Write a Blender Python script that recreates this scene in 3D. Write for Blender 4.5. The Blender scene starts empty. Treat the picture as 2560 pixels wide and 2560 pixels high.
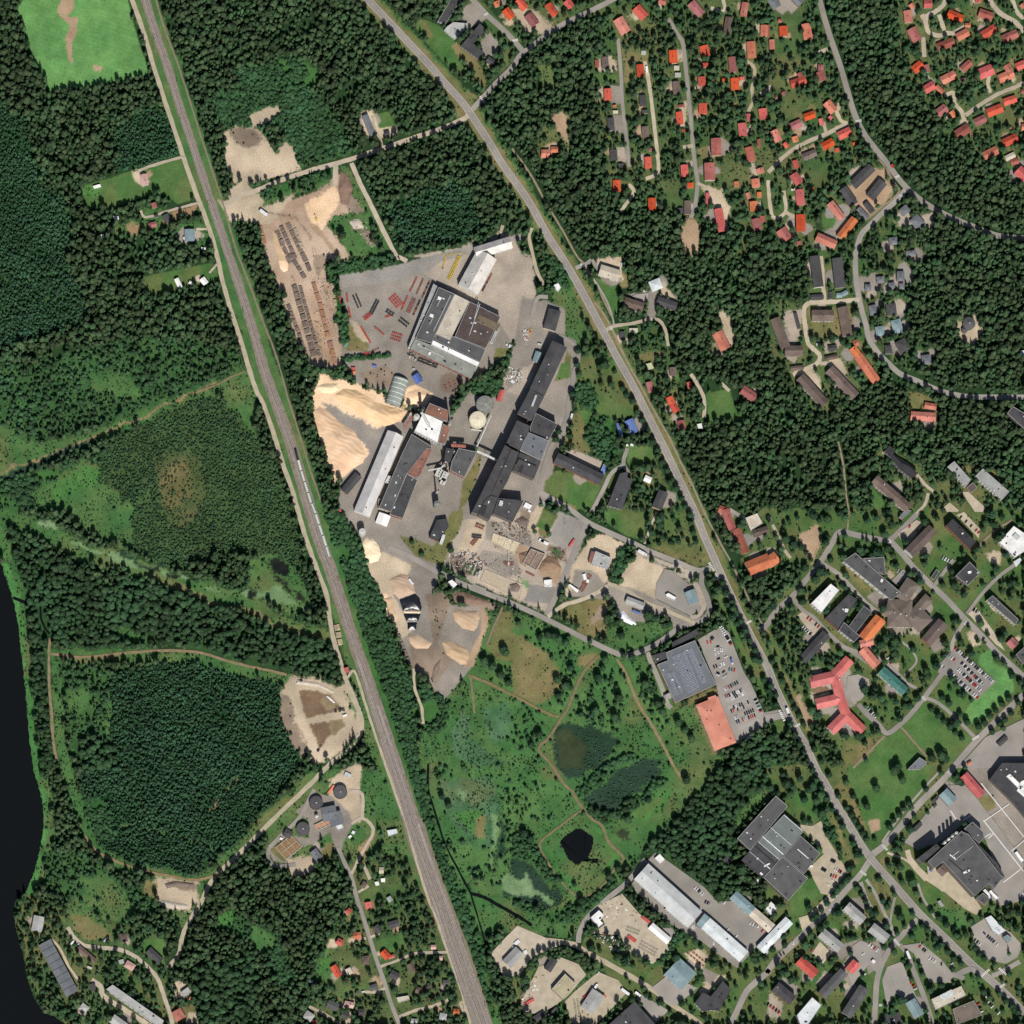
import bpy, bmesh, math, random
import numpy as np
from mathutils import Vector, Matrix
random.seed(7); RNG = np.random.default_rng(7)
S = bpy.context.scene
R = math.radians

# ------------------------------------------------------------------ camera
H = 8000.0
LX, LY = 0.12, 0.16            # the satellite stands a little to the south-west
cam_d = bpy.data.cameras.new('camera'); cam = bpy.data.objects.new('camera', cam_d)
S.collection.objects.link(cam); S.camera = cam
cam.location = (-LX*H, -LY*H, H); cam.rotation_euler = (0, 0, 0)
cam_d.sensor_width = 36.0; cam_d.lens = 36.0*H/1280.0
cam_d.shift_x = LX*H/1280.0; cam_d.shift_y = LY*H/1280.0
cam_d.clip_start = 100.0; cam_d.clip_end = 60000.0
S.render.resolution_x = 1024; S.render.resolution_y = 1024
# ------------------------------------------------------------------ light
SUN_EL, SUN_AZ = 49.0, 173.0   # azimuth clockwise from north
w = bpy.data.worlds.new('World'); S.world = w; w.use_nodes = True
nt = w.node_tree; bg = nt.nodes['Background']
sky = nt.nodes.new('ShaderNodeTexSky'); sky.sky_type = 'NISHITA'; sky.sun_disc = False
sky.sun_elevation = R(SUN_EL); sky.sun_rotation = R(SUN_AZ)
nt.links.new(sky.outputs[0], bg.inputs[0]); bg.inputs[1].default_value = 0.06
sd = bpy.data.lights.new('sun', 'SUN'); sun = bpy.data.objects.new('sun', sd)
S.collection.objects.link(sun); sd.energy = 4.6; sd.angle = R(0.5); sd.color = (1.0, 0.955, 0.89)
sv = Vector((math.sin(R(SUN_AZ))*math.cos(R(SUN_EL)), math.cos(R(SUN_AZ))*math.cos(R(SUN_EL)), math.sin(R(SUN_EL))))
sun.rotation_euler = sv.to_track_quat('Z', 'Y').to_euler(); sun.location = (0, 0, 500)
S.view_settings.view_transform = 'Standard'; S.view_settings.look = 'None'
S.view_settings.exposure = 0.42; S.view_settings.gamma = 1.0; S.view_settings.use_curve_mapping = False
S.render.engine = 'CYCLES'
S.cycles.max_bounces = 4; S.cycles.diffuse_bounces = 2; S.cycles.glossy_bounces = 2

# ------------------------------------------------------------------ map coordinates (1 map unit = 0.5 m)
FR = {'O': (0, 0, 0.7546875), 'A': (1120, 820, 4.83), 'B': (1120, 1120, 4.83), 'C': (1640, 1540, 4.83), 'D': (2160, 1960, 4.83), 'E': (1800, 1960, 3.9)}
for c in range(4):
    for r in range(4): FR['%d%d' % (c, r)] = (640*c, 640*r, 3.01875)
_f = FR['O']
def setf(n):
    global _f; _f = FR[n]
def W(x, y): return ((_f[0]+x/_f[2]-1280)*0.5, (1280-_f[1]-y/_f[2])*0.5)
def L(v): return v/_f[2]*0.5
def P(s):
    out = []
    for t in s.split():
        if t[0] == '@': setf(t[1:])
        else:
            q = t.split(','); out.append(W(float(q[0]), float(q[1])) + tuple(L(float(v)) for v in q[2:]))
    return out
KS = 1.56                     # full-sun response of a flat white surface under this light and exposure
def lin(v):
    v /= 255.0
    return v/12.92 if v <= 0.04045 else ((v+0.055)/1.055)**2.4
def A(rgb, k=1.0): return tuple(min(0.9, lin(v)/KS*k) for v in rgb)

# ------------------------------------------------------------------ object helpers
col = S.collection
def link(o, parent=None):
    col.objects.link(o)
    if parent is not None: o.parent = parent
    return o
def tag(o, label=None, cat=None, group=None, kind=None):
    if label: o['label'] = label
    if cat: o['category'] = cat
    if group: o['group'] = group
    if kind: o['kind'] = kind
    return o
def empty(name, loc=(0, 0, 0), rz=0.0):
    o = bpy.data.objects.new(name, None); o.location = loc; o.rotation_euler = (0, 0, rz)
    o.empty_display_size = 1.0; return link(o)
class MB:
    def __init__(s): s.v = []; s.f = []; s.m = []
    def quad(s, a, b, c, d, m=0):
        i = len(s.v); s.v += [a, b, c, d]; s.f.append((i, i+1, i+2, i+3)); s.m.append(m)
    def tri(s, a, b, c, m=0):
        i = len(s.v); s.v += [a, b, c]; s.f.append((i, i+1, i+2)); s.m.append(m)
    def box(s, cx, cy, z0, sx, sy, z1, a=0.0, m=0):
        ca, sa = math.cos(a), math.sin(a); i = len(s.v)
        for z in (z0, z1):
            for dx, dy in ((-1, -1), (1, -1), (1, 1), (-1, 1)):
                x, y = dx*sx/2, dy*sy/2
                s.v.append((cx+x*ca-y*sa, cy+x*sa+y*ca, z))
        for q in ((3, 2, 1, 0), (4, 5, 6, 7), (0, 1, 5, 4), (1, 2, 6, 5), (2, 3, 7, 6), (3, 0, 4, 7)):
            s.f.append(tuple(i+k for k in q)); s.m.append(m)
    def prism(s, pts, z0, z1, m=0, mtop=None):
        n = len(pts); i = len(s.v)
        if area(pts) < 0: pts = pts[::-1]
        s.v += [(p[0], p[1], z0) for p in pts] + [(p[0], p[1], z1) for p in pts]
        for k in range(n):
            j = (k+1) % n; s.f.append((i+k, i+j, i+n+j, i+n+k)); s.m.append(m)
        s.f.append(tuple(i+n+k for k in range(n))); s.m.append(m if mtop is None else mtop)
        s.f.append(tuple(i+k for k in reversed(range(n)))); s.m.append(m)
    def cyl(s, cx, cy, z0, z1, r0, r1=None, n=16, m=0, cap=True):
        if r1 is None: r1 = r0
        i = len(s.v)
        for z, r in ((z0, r0), (z1, r1)):
            for k in range(n):
                a = 2*math.pi*k/n; s.v.append((cx+r*math.cos(a), cy+r*math.sin(a), z))
        for k in range(n):
            j = (k+1) % n; s.f.append((i+k, i+j, i+n+j, i+n+k)); s.m.append(m)
        if cap: s.f.append(tuple(i+n+k for k in range(n))); s.m.append(m)
    def tube(s, p, q, r, n=8, m=0):
        p = Vector(p); q = Vector(q); d = (q-p).normalized(); u = d.orthogonal().normalized(); v = d.cross(u); i = len(s.v)
        for c in (p, q):
            for k in range(n):
                a = 2*math.pi*k/n; s.v.append(tuple(c+u*(r*math.cos(a))+v*(r*math.sin(a))))
        for k in range(n):
            j = (k+1) % n; s.f.append((i+k, i+j, i+n+j, i+n+k)); s.m.append(m)
        s.f.append(tuple(i+k for k in reversed(range(n)))); s.f.append(tuple(i+n+k for k in range(n))); s.m += [m, m]
    def mesh(s, name, mats):
        me = bpy.data.meshes.new(name); me.from_pydata(s.v, [], s.f)
        for mt in (mats if isinstance(mats, (list, tuple)) else [mats]): me.materials.append(mt)
        me.polygons.foreach_set('material_index', s.m); me.update(); return me
    def build(s, name, mats, parent=None, loc=None, rz=0.0):
        o = bpy.data.objects.new(name, s.mesh(name, mats))
        if loc: o.location = loc
        o.rotation_euler = (0, 0, rz); return link(o, parent)
def area(p): return sum(p[i][0]*p[(i+1) % len(p)][1]-p[(i+1) % len(p)][0]*p[i][1] for i in range(len(p)))/2
def obj(name, me, parent=None, loc=(0, 0, 0), rz=0.0, sc=None):
    o = bpy.data.objects.new(name, me); o.location = loc; o.rotation_euler = (0, 0, rz)
    if sc: o.scale = sc
    return link(o, parent)

# ------------------------------------------------------------------ materials
MATS = {}
def mat(name, c1, c2=None, rough=0.85, scale=0.35, var=0.12, spec=0.25, metal=0.0, det=6.0, fine=3.0, finek=0.25, gen=True):
    """noise-weathered surface: c1 with stains of c2, small-scale grain, and a slight shift per object"""
    if name in MATS: return MATS[name]
    m = bpy.data.materials.new(name); m.use_nodes = True; n = m.node_tree.nodes; l = m.node_tree.links
    b = n['Principled BSDF']; b.inputs['Roughness'].default_value = rough; b.inputs['Metallic'].default_value = metal
    b.inputs['Specular IOR Level'].default_value = spec
    if c2 is None: c2 = tuple(v*0.72 for v in c1)
    geo = n.new('ShaderNodeNewGeometry')
    nz = n.new('ShaderNodeTexNoise'); nz.inputs['Scale'].default_value = scale; nz.inputs['Detail'].default_value = det
    l.new(geo.outputs['Position'], nz.inputs['Vector'])
    rp = n.new('ShaderNodeValToRGB'); rp.color_ramp.elements[0].position = 0.35; rp.color_ramp.elements[1].position = 0.68
    rp.color_ramp.elements[0].color = (*c1, 1); rp.color_ramp.elements[1].color = (*c2, 1); l.new(nz.outputs['Fac'], rp.inputs['Fac'])
    n2 = n.new('ShaderNodeTexNoise'); n2.inputs['Scale'].default_value = fine; n2.inputs['Detail'].default_value = 3.0
    l.new(geo.outputs['Position'], n2.inputs['Vector'])
    oi = n.new('ShaderNodeObjectInfo')
    hs = n.new('ShaderNodeHueSaturation')
    mr = n.new('ShaderNodeMapRange'); mr.inputs[3].default_value = 1-var; mr.inputs[4].default_value = 1+var
    l.new(oi.outputs['Random'], mr.inputs[0])
    mr2 = n.new('ShaderNodeMapRange'); mr2.inputs[1].default_value = 0.3; mr2.inputs[2].default_value = 0.7
    mr2.inputs[3].default_value = 1-finek; mr2.inputs[4].default_value = 1+finek; l.new(n2.outputs['Fac'], mr2.inputs[0])
    mu = n.new('ShaderNodeMath'); mu.operation = 'MULTIPLY'; l.new(mr.outputs[0], mu.inputs[0]); l.new(mr2.outputs[0], mu.inputs[1])
    l.new(mu.outputs[0], hs.inputs['Value'])
    mh = n.new('ShaderNodeMath'); mh.operation = 'MULTIPLY_ADD'; mh.inputs[1].default_value = var*.09; mh.inputs[2].default_value = 0.5-var*.04
    mf = n.new('ShaderNodeMath'); mf.operation = 'FRACT'; ml = n.new('ShaderNodeMath'); ml.operation = 'MULTIPLY'; ml.inputs[1].default_value = 7.13
    l.new(oi.outputs['Random'], ml.inputs[0]); l.new(ml.outputs[0], mf.inputs[0]); l.new(mf.outputs[0], mh.inputs[0]); l.new(mh.outputs[0], hs.inputs['Hue'])
    ms = n.new('ShaderNodeMath'); ms.operation = 'MULTIPLY_ADD'; ms.inputs[1].default_value = var*1.2; ms.inputs[2].default_value = 1-var*.9; l.new(mf.outputs[0], ms.inputs[0]); l.new(ms.outputs[0], hs.inputs['Saturation']); l.new(rp.outputs[0], hs.inputs['Color']); l.new(hs.outputs[0], b.inputs['Base Color'])
    MATS[name] = m; return m
def smat(key, rgb, rgb2=None, **k):
    return mat(key, A(rgb), None if rgb2 is None else A(rgb2), **k)
def leafmat(name, c, dv=0.28, dh=0.03):
    m = bpy.data.materials.new(name); m.use_nodes = True; n = m.node_tree.nodes; l = m.node_tree.links
    b = n['Principled BSDF']; b.inputs['Roughness'].default_value = 0.75; b.inputs['Specular IOR Level'].default_value = 0.15
    oi = n.new('ShaderNodeObjectInfo'); geo = n.new('ShaderNodeNewGeometry')
    nz = n.new('ShaderNodeTexNoise'); nz.inputs['Scale'].default_value = 0.9; nz.inputs['Detail'].default_value = 2
    l.new(geo.outputs['Position'], nz.inputs['Vector'])
    big = n.new('ShaderNodeTexNoise'); big.inputs['Scale'].default_value = 0.02; big.inputs['Detail'].default_value = 3
    l.new(geo.outputs['Position'], big.inputs['Vector'])
    hs = n.new('ShaderNodeHueSaturation'); hs.inputs['Color'].default_value = (*c, 1)
    a = n.new('ShaderNodeMapRange'); a.inputs[3].default_value = 1-dv; a.inputs[4].default_value = 1+dv; l.new(oi.outputs['Random'], a.inputs[0])
    c_ = n.new('ShaderNodeMapRange'); c_.inputs[1].default_value = 0.3; c_.inputs[2].default_value = 0.7; c_.inputs[3].default_value = 0.75; c_.inputs[4].default_value = 1.25
    l.new(nz.outputs['Fac'], c_.inputs[0])
    mu = n.new('ShaderNodeMath'); mu.operation = 'MULTIPLY'; l.new(a.outputs[0], mu.inputs[0]); l.new(c_.outputs[0], mu.inputs[1])
    g = n.new('ShaderNodeMapRange'); g.inputs[1].default_value = 0.35; g.inputs[2].default_value = 0.65; g.inputs[3].default_value = 0.82; g.inputs[4].default_value = 1.18
    l.new(big.outputs['Fac'], g.inputs[0])
    mv = n.new('ShaderNodeMath'); mv.operation = 'MULTIPLY'; l.new(mu.outputs[0], mv.inputs[0]); l.new(g.outputs[0], mv.inputs[1])
    l.new(mv.outputs[0], hs.inputs['Value'])
    h = n.new('ShaderNodeMapRange'); h.inputs[3].default_value = 0.5-dh; h.inputs[4].default_value = 0.5+dh; l.new(big.outputs['Fac'], h.inputs[0])
    l.new(h.outputs[0], hs.inputs['Hue']); l.new(hs.outputs[0], b.inputs['Base Color'])
    return m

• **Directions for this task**
Quote, please, every line of the material above from its start through the line that has "R = math.radians", reproducing the words exactly and dropping any images.

• **Output of the task**
Write a Blender Python script that recreates this scene in 3D. Write for Blender 4.5. The Blender scene starts empty. Treat the picture as 2560 pixels wide and 2560 pixels high.
import bpy, bmesh, math, random
import numpy as np
from mathutils import Vector, Matrix
random.seed(7); RNG = np.random.default_rng(7)
S = bpy.context.scene
R = math.radians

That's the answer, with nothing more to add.